The [gRPC specification](https://github.com/grpc/grpc/blob/master/doc/PROTOCOL-HTTP2.md) is prescriptive about the format a gRPC service must follow. gRPC eliminates debate and saves developer time because gRPC is consistent across platforms and implementations.
HTTP/2 provides a foundation for long-lived, real-time communication streams. gRPC provides first-class support for streaming through HTTP/2.
A gRPC service supports all streaming combinations:
* Unary (no streaming)
* Server to client streaming
* Client to server streaming
* Bi-directional streaming
### Deadline/timeouts and cancellation
gRPC allows clients to specify how long they are willing to wait for an RPC to complete. The [deadline](https://grpc.io/blog/deadlines) is sent to the server, and the server can decide what action to take if it exceeds the deadline. For example, the server might cancel in-progress gRPC/HTTP/database requests on timeout.

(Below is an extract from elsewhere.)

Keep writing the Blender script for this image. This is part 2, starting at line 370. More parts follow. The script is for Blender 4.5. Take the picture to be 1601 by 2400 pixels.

Propagating the deadline and cancellation through child gRPC calls helps enforce resource usage limits.
* **Microservices** – gRPC is designed for low latency and high throughput communication. gRPC is great for lightweight microservices where efficiency is critical.
* **Point-to-point real-time communication** – gRPC has excellent support for bi-directional streaming. gRPC services can push messages in real-time without polling.
* **Polyglot environments** – gRPC tooling supports all popular development languages, making gRPC a good choice for multi-language environments.
* **Network constrained environments** – gRPC messages are serialized with Protobuf, a lightweight message format. A gRPC message is always smaller than an equivalent JSON message.
It's impossible to directly call a gRPC service from a browser today. gRPC heavily uses HTTP/2 features and no browser provides the level of control required over web requests to support a gRPC client. For example, browsers do not allow a caller to require that HTTP/2 be used, or provide access to underlying HTTP/2 frames.
[gRPC-Web](https://grpc.io/docs/tutorials/basic/web.html) is an additional technology from the gRPC team that provides limited gRPC support in the browser. gRPC-Web consists of two parts: a JavaScript client that supports all modern browsers, and a gRPC-Web proxy on the server. The gRPC-Web client calls the proxy and the proxy will forward on the gRPC requests to the gRPC server.
Not all of gRPC's features are supported by gRPC-Web. Client and bi-directional streaming isn't supported, and there is limited support for server streaming.
gRPC messages are encoded with Protobuf by default. While Protobuf is efficient to send and receive, its binary format isn't human readable. Protobuf requires the message's interface description specified in the *.proto* file to properly deserialize. Additional tooling is required to analyze Protobuf payloads on the wire and to compose requests by hand.
Features such as [server reflection](https://github.com/grpc/grpc/blob/master/doc/server-reflection.md) and the [gRPC command line tool](https://github.com/grpc/grpc/blob/master/doc/command_line_tool.md) exist to assist with binary Protobuf messages. Also, Protobuf messages support [conversion to and from JSON](https://developers.google.com/protocol-buffers/docs/proto3#json). The built-in JSON conversion provides an efficient way to convert Protobuf messages to and from human readable form when debugging.
* **Browser accessible APIs** – gRPC isn't fully supported in the browser. gRPC-Web can offer browser support, but it has limitations and introduces a server proxy.
* **Broadcast real-time communication** – gRPC supports real-time communication via streaming, but the concept of broadcasting a message out to registered connections doesn't exist. For example in a chat room scenario where new chat messages should be sent to all clients in the chat room, each gRPC call is required to individually stream new chat messages to the client. [SignalR](xref:signalr/introduction) is a useful framework for this scenario. SignalR has the concept of persistent connections and built-in support for broadcasting messages.
* **Inter-process communication** – A process must host an HTTP/2 server to accept incoming gRPC calls. For Windows, inter-process communication [pipes](/dotnet/standard/io/pipe-operations) is a fast, lightweight method of communication.